### Exercise requirements
Below are records. Count every line containing the word "picture" and give the number alone.

### Data for this exercise

'''

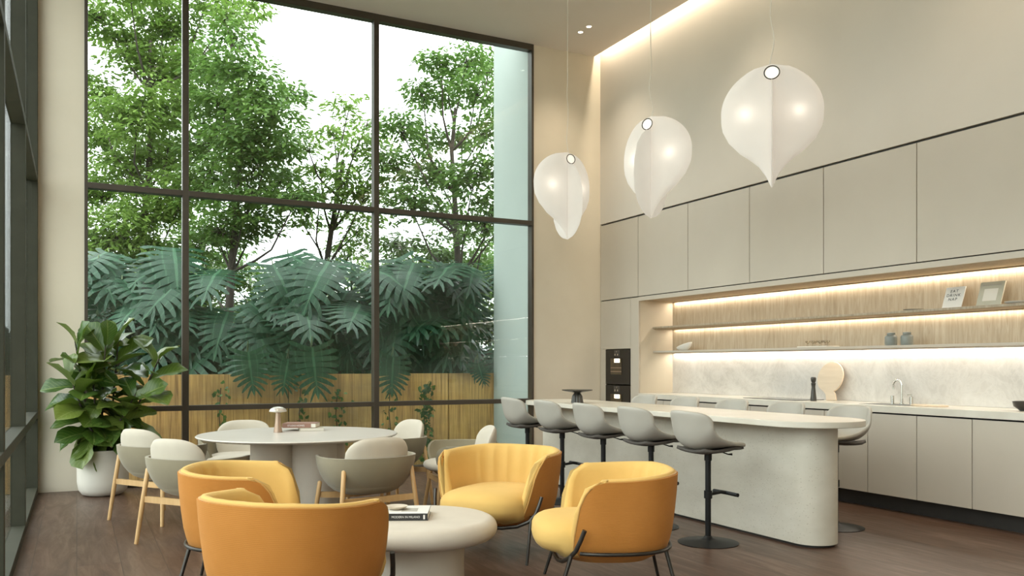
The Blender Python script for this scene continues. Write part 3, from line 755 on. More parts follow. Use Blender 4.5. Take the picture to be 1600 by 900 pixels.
    half = [(.418, .195, .425), (.408, .215, .37), (.392, .24, .31), (.36, .27, .268), (.29, .30, .235), (.18, .315, .218), (0, .318, .212)]
    U = half + [(-x, y, z) for x, y, z in reversed(half[:-1])]
    MB().tube(U, .0125, 10).build('front_rail', steel_m, t_)
    for s_ in (-1, 1):
        MB().tube([(s_ * .372, .262, .28), (s_ * .385, .35, .0)], [.0115, .0095], 10).build('leg', steel_m, t_)
        x, y = sup(.62, A * .875, B * .875)
        MB().tube([(s_ * x, y + .02, .285), (s_ * (x + .05), y - .05, .0)], [.0115, .0095], 10).build('leg', steel_m, t_)
    return t_
lc = lounge_chair()
def H(deg_rel): return -(YAW + math.radians(deg_rel))      # rotation for a chair facing that way from the view axis
LC = [((.90, 4.0), 25, 'mustard lounge chair with its orange back to the viewer, nearest'),
      ((.90, 5.16), 84, 'mustard lounge chair facing right, behind the nearest armchair'),
      ((2.66, 5.38), -152, 'mustard lounge chair facing the viewer, pleated back and seat visible'),
      ((2.74, 4.12), -92, 'mustard lounge chair seen from its orange side, right of the low table')]
for i, ((x, y), h, lab) in enumerate(LC):
    if i == 0: lc.location = (x, y, 0); lc.rotation_euler = (0, 0, H(h)); lc['label'] = lab
    else: dup(lc, (x, y, 0), H(h), lab)

# low round table
lt = thing('side_table', 'low round cream plaster table among the lounge chairs', 'table', (1.76, 4.64, 0))
tp = [(0, .30), (.40, .30)] + [(.40 + .06 * math.cos(a), .36 + .06 * math.sin(a)) for a in np.linspace(-PI / 2, PI / 2, 12)] + [(0, .42)]
MB().lathe(tp, 72).build('tabletop', tab_m, lt)
MB().lathe([(0, 0), (.27, 0), (.268, .15), (.27, .30), (0, .30)], 64).build('column', tab_m, lt)
bk1 = thing('art_book', 'thick white-covered book with black lettered spine on the low table', 'book', (1.655, 4.70, .4205), -YAW + math.radians(2))
MB().box((-.185, -.135, 0), (.185, .135, .004)).box((-.185, -.135, .036), (.185, .135, .040)).build('cover', bookw_m, bk1, smooth=False, bevel=.001)
MB().box((-.185, -.139, 0), (.185, -.1352, .040)).build('spine', bookb_m, bk1, smooth=False, bevel=.001)
MB().box((-.180, -.135, .0042), (.180, .130, .0358)).build('pages', paper_m, bk1, smooth=False)
MB().box((.1852, -.139, 0), (.187, .136, .003)).box((.1852, -.139, .037), (.187, .136, .040)).build('cover_edge', bookb_m, bk1, smooth=False)
text('spine_lettering', 'DESIGN IN MILAN   MODERN IN MILANO', .017, textw_m, bk1, (-.012, -.1394, .020), (PI / 2, 0, 0), .0003, sx=.98)
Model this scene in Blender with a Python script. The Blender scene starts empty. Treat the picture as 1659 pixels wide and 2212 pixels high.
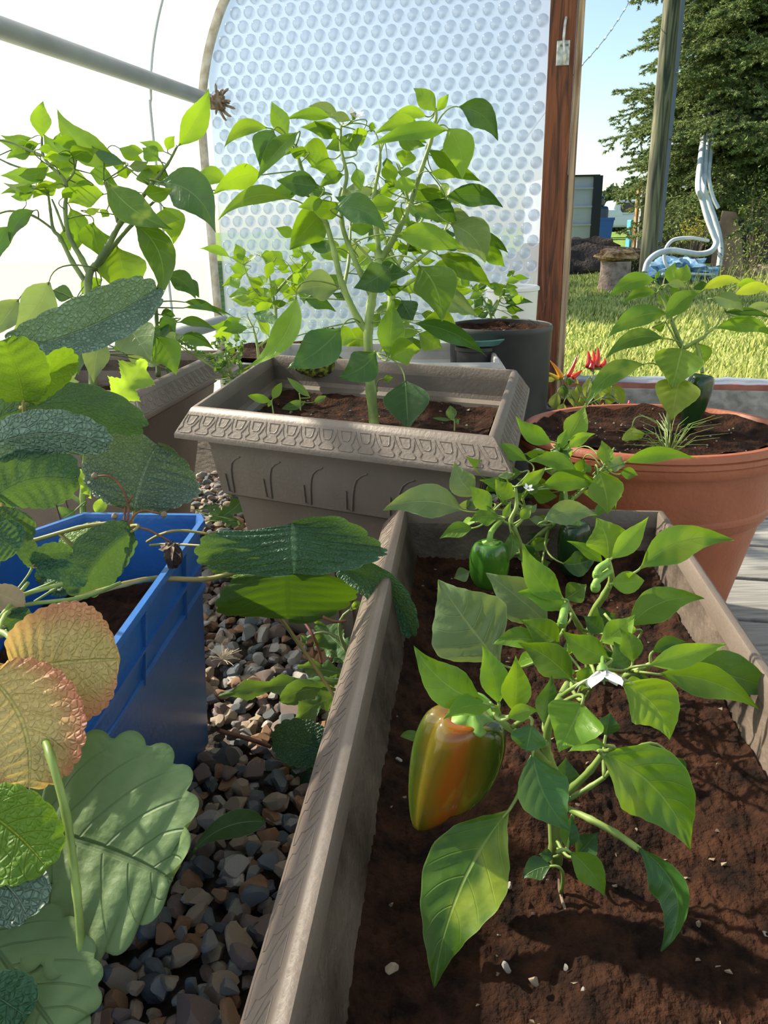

'''

### Worked solution
2